Ce modèle du protectorat fut réutilisé au Maroc qui devint colonie française en 1912. Il fut colonisé par deux Etats : l’Espagne et la France. Ceci entraîna deux crises entre la France et l’Allemagne, cette dernière s’estimant perdante dans l’histoire. En 1905, éclate la “crise de Tanger” dans laquelle l’empereur Guillaume II d’Allemagne débarque à Tanger afin de prononcer un discours, où il critique sévèrement la main mise de la France sur le Maroc. Au cours de l’année 1906, les deux pays européens se mettent d’accord sur un partage du territoire marocain à la conférence d’Algésiras : le nord revient à l’Espagne, le centre et le sud du pays reviennent à la France.
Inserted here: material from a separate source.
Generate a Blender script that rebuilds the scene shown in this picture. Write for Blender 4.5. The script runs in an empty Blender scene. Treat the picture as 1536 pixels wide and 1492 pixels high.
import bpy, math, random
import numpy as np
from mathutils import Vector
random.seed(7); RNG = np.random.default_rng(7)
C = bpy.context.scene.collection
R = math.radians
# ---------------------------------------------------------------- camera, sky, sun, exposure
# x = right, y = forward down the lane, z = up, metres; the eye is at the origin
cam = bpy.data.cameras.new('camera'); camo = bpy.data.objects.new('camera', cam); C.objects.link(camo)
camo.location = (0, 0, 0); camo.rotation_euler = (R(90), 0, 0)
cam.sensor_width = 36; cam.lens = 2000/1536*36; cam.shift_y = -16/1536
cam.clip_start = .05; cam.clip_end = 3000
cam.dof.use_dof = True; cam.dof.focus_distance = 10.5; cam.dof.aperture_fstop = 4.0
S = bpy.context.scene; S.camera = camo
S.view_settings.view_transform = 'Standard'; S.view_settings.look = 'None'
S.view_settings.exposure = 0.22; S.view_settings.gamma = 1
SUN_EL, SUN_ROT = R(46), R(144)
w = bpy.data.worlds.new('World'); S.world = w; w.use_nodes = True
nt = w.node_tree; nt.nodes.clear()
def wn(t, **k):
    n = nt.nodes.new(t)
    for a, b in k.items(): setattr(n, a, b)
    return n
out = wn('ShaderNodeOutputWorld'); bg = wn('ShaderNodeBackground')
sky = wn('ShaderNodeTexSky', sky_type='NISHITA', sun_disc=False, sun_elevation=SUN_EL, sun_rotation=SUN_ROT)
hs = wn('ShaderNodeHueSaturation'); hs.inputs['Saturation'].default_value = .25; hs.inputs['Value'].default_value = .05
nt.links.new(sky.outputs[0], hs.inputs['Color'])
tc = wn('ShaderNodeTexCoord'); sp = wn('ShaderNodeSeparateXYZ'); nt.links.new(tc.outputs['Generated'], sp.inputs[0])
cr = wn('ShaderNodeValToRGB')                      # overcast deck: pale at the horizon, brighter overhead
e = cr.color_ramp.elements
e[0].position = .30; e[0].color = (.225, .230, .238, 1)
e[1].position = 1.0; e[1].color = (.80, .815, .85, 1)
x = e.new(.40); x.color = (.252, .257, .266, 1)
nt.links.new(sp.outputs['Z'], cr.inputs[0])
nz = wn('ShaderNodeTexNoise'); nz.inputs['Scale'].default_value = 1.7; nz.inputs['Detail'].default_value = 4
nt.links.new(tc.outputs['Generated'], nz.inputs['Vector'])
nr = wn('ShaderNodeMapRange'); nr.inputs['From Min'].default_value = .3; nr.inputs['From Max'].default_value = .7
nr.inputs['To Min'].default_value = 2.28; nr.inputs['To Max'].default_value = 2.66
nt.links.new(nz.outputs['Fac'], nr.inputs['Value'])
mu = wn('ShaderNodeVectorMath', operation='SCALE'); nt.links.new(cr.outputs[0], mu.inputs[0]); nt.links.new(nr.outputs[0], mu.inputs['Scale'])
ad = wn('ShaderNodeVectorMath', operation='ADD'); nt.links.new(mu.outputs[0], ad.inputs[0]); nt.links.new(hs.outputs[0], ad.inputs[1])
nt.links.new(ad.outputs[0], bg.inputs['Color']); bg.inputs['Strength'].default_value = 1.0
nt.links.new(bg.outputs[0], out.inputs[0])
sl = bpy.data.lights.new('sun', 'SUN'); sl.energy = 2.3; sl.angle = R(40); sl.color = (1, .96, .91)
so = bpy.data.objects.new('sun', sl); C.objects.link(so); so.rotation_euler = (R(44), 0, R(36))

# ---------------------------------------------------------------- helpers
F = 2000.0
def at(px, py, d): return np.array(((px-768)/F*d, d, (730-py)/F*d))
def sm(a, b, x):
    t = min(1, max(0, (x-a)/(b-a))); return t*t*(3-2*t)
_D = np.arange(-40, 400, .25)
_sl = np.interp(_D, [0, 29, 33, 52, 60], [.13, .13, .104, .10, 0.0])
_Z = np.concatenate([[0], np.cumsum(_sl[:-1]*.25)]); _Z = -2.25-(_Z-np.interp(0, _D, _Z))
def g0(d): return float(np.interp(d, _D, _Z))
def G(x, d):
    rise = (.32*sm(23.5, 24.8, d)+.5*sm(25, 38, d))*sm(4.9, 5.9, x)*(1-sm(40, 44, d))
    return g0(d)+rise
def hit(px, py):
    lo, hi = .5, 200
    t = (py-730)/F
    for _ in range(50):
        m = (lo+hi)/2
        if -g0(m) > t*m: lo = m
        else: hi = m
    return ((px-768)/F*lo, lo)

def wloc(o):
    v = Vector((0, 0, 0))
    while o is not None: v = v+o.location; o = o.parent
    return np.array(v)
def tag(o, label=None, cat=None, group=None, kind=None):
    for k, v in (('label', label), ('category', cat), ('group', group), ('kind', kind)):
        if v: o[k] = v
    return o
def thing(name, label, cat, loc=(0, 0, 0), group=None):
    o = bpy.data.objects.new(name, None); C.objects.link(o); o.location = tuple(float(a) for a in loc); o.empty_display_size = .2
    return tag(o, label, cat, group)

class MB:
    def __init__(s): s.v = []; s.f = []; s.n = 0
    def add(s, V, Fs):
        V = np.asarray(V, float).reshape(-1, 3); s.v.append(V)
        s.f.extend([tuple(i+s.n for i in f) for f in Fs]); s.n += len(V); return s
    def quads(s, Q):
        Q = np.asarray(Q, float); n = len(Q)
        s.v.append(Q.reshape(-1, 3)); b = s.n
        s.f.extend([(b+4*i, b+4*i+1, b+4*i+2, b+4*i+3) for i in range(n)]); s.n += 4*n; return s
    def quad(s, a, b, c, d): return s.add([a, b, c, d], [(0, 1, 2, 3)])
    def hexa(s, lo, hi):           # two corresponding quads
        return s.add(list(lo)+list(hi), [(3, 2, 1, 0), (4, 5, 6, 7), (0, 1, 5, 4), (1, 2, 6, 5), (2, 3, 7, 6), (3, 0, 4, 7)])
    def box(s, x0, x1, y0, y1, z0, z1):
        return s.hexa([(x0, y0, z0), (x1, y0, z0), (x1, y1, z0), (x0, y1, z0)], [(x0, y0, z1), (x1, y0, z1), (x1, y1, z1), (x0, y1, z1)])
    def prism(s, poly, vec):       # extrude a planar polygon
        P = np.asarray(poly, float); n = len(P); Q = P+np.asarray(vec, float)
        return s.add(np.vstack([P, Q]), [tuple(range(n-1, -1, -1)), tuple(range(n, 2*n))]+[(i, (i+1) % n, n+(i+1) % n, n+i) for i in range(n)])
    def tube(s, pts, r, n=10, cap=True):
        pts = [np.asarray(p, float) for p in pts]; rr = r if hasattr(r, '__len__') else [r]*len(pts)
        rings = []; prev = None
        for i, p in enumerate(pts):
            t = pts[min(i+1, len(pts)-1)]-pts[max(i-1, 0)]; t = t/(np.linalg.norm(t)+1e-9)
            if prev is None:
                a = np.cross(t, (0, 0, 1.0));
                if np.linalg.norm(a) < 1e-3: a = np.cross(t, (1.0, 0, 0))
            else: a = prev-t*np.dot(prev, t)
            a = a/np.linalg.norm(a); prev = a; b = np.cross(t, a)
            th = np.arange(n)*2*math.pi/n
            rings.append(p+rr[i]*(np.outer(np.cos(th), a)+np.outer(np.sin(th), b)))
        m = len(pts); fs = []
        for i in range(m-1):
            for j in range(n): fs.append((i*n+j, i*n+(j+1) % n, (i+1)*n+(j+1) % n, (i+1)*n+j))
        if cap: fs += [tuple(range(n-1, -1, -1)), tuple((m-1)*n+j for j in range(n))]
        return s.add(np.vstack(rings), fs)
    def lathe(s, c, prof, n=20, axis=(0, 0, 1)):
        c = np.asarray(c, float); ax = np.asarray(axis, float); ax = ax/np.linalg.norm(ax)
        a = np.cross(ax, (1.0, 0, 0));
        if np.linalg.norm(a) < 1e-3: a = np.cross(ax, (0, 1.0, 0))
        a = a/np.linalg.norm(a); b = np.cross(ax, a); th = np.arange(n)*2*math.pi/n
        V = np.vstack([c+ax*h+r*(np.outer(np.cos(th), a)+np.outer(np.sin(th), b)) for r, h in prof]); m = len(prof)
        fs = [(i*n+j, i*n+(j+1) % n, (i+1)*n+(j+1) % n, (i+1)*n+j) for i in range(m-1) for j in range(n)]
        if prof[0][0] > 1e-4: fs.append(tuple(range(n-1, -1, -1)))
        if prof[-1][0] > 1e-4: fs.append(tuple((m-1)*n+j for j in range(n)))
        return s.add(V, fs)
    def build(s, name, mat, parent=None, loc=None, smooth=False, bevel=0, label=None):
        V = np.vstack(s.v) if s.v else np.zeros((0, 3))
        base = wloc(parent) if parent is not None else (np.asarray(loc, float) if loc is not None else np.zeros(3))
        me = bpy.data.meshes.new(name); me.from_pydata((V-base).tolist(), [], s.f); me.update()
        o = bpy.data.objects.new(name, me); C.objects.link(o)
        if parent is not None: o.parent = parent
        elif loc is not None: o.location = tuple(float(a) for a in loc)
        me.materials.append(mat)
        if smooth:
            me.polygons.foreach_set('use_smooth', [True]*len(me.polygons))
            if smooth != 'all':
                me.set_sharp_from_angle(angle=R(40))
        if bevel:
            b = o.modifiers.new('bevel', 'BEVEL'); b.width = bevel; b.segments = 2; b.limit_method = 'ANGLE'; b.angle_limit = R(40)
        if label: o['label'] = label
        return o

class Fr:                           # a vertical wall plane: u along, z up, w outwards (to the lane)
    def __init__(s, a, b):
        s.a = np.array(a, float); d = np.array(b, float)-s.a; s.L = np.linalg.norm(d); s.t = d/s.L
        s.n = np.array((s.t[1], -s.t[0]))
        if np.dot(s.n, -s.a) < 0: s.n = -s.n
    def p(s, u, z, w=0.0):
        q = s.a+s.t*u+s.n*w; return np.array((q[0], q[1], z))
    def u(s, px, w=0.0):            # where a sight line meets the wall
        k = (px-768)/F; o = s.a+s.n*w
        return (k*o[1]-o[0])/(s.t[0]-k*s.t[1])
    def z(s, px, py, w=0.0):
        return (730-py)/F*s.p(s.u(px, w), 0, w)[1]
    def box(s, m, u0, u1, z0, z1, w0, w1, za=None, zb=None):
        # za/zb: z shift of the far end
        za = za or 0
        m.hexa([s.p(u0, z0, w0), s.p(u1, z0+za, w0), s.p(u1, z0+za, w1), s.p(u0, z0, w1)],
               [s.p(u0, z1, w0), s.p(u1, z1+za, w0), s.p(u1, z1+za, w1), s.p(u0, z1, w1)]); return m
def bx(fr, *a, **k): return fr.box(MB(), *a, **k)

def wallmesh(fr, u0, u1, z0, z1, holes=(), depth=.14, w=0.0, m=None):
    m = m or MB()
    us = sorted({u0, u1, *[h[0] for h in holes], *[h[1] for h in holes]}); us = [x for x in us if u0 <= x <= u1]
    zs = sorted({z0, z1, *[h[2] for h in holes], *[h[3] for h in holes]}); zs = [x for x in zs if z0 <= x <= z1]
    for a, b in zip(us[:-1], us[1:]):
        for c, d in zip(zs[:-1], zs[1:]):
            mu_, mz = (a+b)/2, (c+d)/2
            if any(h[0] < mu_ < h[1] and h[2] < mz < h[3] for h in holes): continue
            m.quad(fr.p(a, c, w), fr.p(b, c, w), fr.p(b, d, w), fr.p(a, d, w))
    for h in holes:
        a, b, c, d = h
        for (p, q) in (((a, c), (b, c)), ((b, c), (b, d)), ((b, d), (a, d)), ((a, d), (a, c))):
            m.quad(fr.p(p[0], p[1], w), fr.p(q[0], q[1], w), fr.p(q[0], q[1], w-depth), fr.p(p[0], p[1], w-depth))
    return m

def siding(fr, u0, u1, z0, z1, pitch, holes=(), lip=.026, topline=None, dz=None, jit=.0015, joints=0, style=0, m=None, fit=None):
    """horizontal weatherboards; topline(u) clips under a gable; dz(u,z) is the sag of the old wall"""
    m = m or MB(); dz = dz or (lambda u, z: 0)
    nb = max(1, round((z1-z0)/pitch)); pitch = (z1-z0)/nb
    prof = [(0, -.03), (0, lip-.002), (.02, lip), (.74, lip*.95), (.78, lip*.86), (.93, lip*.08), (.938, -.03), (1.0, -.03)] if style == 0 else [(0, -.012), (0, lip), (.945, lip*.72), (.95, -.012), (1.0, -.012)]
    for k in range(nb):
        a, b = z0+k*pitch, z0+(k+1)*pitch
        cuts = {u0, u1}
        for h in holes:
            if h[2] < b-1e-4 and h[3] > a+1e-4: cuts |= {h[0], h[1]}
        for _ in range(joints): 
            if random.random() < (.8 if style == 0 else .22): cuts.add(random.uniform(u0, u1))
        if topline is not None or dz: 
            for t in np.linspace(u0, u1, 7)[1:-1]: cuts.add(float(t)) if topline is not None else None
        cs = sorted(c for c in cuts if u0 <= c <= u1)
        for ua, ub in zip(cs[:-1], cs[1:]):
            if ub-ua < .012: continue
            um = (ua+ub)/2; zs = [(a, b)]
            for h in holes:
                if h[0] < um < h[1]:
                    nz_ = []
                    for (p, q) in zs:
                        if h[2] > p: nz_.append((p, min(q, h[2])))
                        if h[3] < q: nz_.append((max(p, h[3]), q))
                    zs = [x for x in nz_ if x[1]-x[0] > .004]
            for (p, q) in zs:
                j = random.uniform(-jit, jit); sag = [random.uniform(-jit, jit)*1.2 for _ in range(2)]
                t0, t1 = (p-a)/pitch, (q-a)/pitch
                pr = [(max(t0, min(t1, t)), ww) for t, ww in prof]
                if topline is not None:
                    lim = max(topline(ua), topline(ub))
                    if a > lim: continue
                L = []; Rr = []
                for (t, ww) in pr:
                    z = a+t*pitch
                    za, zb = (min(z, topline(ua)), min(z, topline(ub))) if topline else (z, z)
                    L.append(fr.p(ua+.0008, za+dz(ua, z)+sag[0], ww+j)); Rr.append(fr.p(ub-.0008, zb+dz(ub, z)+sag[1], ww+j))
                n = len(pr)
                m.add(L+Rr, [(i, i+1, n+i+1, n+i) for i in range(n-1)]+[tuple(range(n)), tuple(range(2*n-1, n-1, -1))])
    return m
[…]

Les Etats-Unis ou le Royaume-Uni appuient cet accord contrairement aux espérances allemandes.
Mais c’est pas fini… En 1911, l’Allemagne envoie des navires de guerre à Agadir (pour officiellement venir en aide à ses ressortissants installés au Maroc), une nouvelle crise éclate. En réalité, les Allemands redoutent une colonisation concrète de la France. Le sultan marocain de l’époque fait appel aux troupes françaises pour écraser des révoltes dans tout le pays. Dans un contexte extrêmement tendu, ces derniers lancent les négociations avec l’Allemagne : ils abandonnent une partie des territoires coloniaux d’Afrique centrale au profit d’un “Cameroun allemand”. En échange, l’Allemagne laisse le Maroc à la France, l’Espagne garde ses possessions dans le Rif. C’est la naissance du Traité de Fès en 1912, et donc, du protectorat marocain. Cependant il fallut attendre 1934 pour que le Maroc soit totalement conquis ! (Cf : Résistance d’Abdelkrim al Khattabi dans les années 1920).